GAZETTE: So what are some practical steps the two parties and average voters can take to protect the democratic process?
ZIBLATT:The Republicans need to separate themselves from Trump. We think this increasingly looks less and less likely, but the Republican Party has reached such a point. It needs to re-found itself as a much more democratic party, a more diverse political party. After World War II, in Europe there was a re-founding of the German Christian Democratic Party, of German conservatism, in a much more pro-democratic fashion. But there had to be war and national disaster prompting that. So can the Republican Party re-found itself and revitalize itself absent a crisis? That’s what we have to hope for.

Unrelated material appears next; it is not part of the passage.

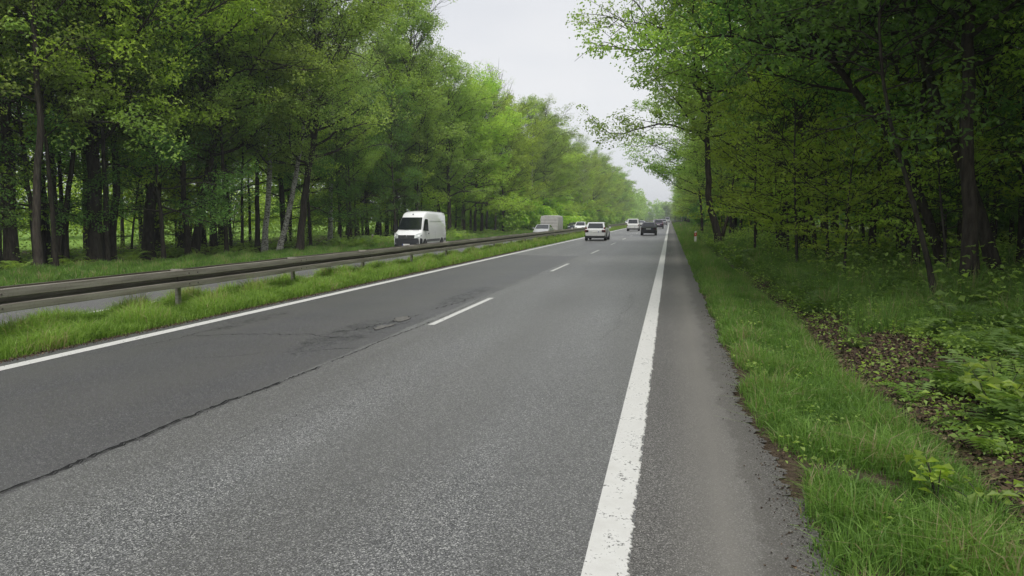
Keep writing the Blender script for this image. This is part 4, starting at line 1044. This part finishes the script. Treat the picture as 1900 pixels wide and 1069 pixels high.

Democrats also have an important role to play. Democratic citizens and politicians need to align with business leaders, religious leaders, people they may disagree with on other issues but who are all firmly committed to defend democratic institutions. And since one of the driving forces of polarization in American politics is economic inequality, Democrats need to remain committed to trying to lower that.
LEVITSKY: In the short term, there’s a very simple thing to do, which is to vote. The electoral channel continues to be open to citizens. We have the potential for divided government, and Democratic control over one or more houses would be a firm step toward checking President Trump.
This interview had been edited and condensed for clarity and length.